Treasure hunt for Storyline resources ;)

Nov 02, 2012

Dear all,

First of all, sorry for the long absence - I've rejoined the Centre for Translation Studies at the University of Leeds and I am now lecturing in Applied Translation Studies. In my new job I have access to quite a few new toys, designed to make the process of translation and localization easier and more consistent. They handle a lot of file formats and I'm looking after many super cool MA students in Applied Translation Studies becoming more and more proficient in using them.

I was wondering if anyone here had any Storyline projects to share for educational purposes. My intention was to find and use such resources in English, Italian, French, German, Spanish, Japanese (the languages my students translate from; just in case you are curious, they translate into English, Simplified and Traditional Chinese, and Japanese) to demonstrate how CAT (Computer-Assisted Translation) tools can help e-learning designers, too.

For instance, we could tell you several things which may be of interest:

- whether your resources will be easy to localize (e.g. will there be areas where the text is likely to be larger than your text boxes?)

- our thoughts on whether your scenarios are appropriate for the target culture

- later on in the second semester, whether machine translation + post-editing would do a faster and cheaper job than using human translators for everything

I already have my own Storyline resources which I was going to use, but I thought we could all benefit from this: my students will acquire cool localization skills using real-life resources, will also hopefully make some new friends, and you would benefit from a free and (if you were actually thinking about localizing your resources) useful service giving you a few good tips.

As always, I'm very happy to hear ideas and see how we can all be happy with the outcome. Have fun and looking forward to hearing from you

6 Replies
Jeanette Brooks

Hi Dragos, really nice to see you, and that's great news about what you are doing at the University of Leeds. It sounds like a very cool plan you've put together for your students. And I bet this work would make a great case study to present at the next European Articulate conference!  

Hey since I'm guessing folks will probably ask, who will be seeing the Storyline source files that folks share with you? I imagine that there are folks in the community who would be interested in helping but who might have confidentiality concerns about their content. Are the courses only going to be viewed by yourself and your students? Also, is there any particular types of content that you are especially interested in working with?

Dragos Ciobanu

Hi, Jeanette True, if this little experiment turns out some interesting findings, it would be very cool to share them before/during/after the next Articulate Conference :)

I am happy to do this both ways to keep folks happy: on the one hand, I can keep the Storyline projects to myself, export the text in XLIFF and Word, run it through the CAT tools we have, then put it back and analyse the results, plus share them with the 'parents' of those particular source files.

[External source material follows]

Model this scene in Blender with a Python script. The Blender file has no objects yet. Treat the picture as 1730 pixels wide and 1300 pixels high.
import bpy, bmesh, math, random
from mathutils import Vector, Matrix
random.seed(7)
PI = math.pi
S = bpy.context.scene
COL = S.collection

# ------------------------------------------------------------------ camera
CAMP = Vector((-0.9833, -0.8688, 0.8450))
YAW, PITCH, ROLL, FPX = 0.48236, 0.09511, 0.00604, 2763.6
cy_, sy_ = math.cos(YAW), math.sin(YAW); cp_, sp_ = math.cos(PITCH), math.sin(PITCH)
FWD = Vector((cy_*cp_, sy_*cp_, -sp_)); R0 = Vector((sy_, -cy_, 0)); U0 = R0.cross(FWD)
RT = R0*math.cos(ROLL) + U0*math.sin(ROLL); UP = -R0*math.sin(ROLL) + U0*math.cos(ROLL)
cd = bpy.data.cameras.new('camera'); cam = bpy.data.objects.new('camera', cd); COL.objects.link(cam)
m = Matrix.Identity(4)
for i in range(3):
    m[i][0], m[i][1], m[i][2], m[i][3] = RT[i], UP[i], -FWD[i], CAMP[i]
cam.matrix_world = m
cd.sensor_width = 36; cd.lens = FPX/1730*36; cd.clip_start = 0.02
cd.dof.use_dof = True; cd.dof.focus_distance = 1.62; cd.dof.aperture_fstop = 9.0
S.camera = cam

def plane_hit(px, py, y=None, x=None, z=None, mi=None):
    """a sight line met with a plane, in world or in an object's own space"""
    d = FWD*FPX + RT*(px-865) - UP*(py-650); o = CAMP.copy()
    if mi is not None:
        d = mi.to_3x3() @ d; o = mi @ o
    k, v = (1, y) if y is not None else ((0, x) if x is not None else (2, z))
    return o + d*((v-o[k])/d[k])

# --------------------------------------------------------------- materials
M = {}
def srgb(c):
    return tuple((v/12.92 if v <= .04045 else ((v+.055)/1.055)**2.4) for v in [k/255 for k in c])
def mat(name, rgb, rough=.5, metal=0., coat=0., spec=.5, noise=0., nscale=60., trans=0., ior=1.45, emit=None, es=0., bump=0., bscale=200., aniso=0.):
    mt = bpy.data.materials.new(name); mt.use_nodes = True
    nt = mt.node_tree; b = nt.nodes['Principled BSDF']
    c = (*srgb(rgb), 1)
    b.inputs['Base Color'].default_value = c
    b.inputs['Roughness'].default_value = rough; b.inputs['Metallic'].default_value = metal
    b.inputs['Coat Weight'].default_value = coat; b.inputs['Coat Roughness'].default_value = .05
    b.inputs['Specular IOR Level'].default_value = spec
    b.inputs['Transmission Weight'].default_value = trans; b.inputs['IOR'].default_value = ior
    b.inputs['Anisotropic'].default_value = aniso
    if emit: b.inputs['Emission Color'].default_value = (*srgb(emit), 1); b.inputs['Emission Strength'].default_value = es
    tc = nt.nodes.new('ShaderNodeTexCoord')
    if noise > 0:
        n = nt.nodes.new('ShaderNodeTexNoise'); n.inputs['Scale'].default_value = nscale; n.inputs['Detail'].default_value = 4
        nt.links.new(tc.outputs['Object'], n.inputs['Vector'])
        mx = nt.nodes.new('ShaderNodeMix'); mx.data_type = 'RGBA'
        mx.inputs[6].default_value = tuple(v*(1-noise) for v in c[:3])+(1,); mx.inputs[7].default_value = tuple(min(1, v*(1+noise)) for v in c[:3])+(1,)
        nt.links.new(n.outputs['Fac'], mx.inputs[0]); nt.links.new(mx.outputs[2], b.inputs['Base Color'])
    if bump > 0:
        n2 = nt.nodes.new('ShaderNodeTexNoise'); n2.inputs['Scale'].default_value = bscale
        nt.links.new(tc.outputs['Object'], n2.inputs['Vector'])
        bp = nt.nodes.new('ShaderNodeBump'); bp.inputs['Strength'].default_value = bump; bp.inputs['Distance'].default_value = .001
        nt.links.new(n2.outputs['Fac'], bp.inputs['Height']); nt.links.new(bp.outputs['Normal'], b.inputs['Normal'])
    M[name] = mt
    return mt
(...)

After doing that for a few different folks, I could put it all together and summarise the lessons.

On the other hand, if we could find some resources which the students could see, too, in all their Storyline beauty, it would make the task so much more enjoyable for them, as they will be able to see immediately the results of their work.

I am hoping to be able to get a good sample of both types of resources and I am happy to go along with NDAs as long as I can anonymise the results and use them in later blog posts/presentations/publications.

Thanks for backing this up and hope to see you in the UK next year,

Dragos :) 

Natalia Mueller

Hi Dragos,

I may have a good project to share with you and your students. My team and I provide system training via eLearning courses for our international locations. Training to our offices has always been in English as all of the management teams are fluent English speakers. They take the training and then teach the rest of the employees who don't speak English or aren't as fluent. As you would expect, this has mixed results.

I am taking a different approach going forward. We're in the beginning stages of designing two training programs and the eLearning portion will be developed in Storyline. We will be designing them as text only English courses for the first delivery in January 2013. After that the rest of the countries will receive the training in stages throughout the year. I want to translate the courses into each language. I was going to team up with employees at each location for that piece of the project, but I'm open to working with you and your students if you think this is along the lines of what you're looking for. 

Feel free to message me directly.

Natalia

yves BRISSET

I have seen a storyline game call treasure hunt and i try to understand how it' s work to get the same for an other storyline game

instead of the card with the stone

i want to create three different condition

i don't have dropbox because my company make a security PROXY than i don't have SCEEN TWEET anf YOU TUBE access.

thank 's for helping

Jeanette Brooks

Hello Yves - perhaps you are referring to the course feature in this blog post? If so, unfortunately we're not able to share it since the source file doesn't belong to us, but if you have questions about how specific features were built, you could always post in the Storyline forum and describe what you are trying to do, or contact Mashrur Nabi, the course author.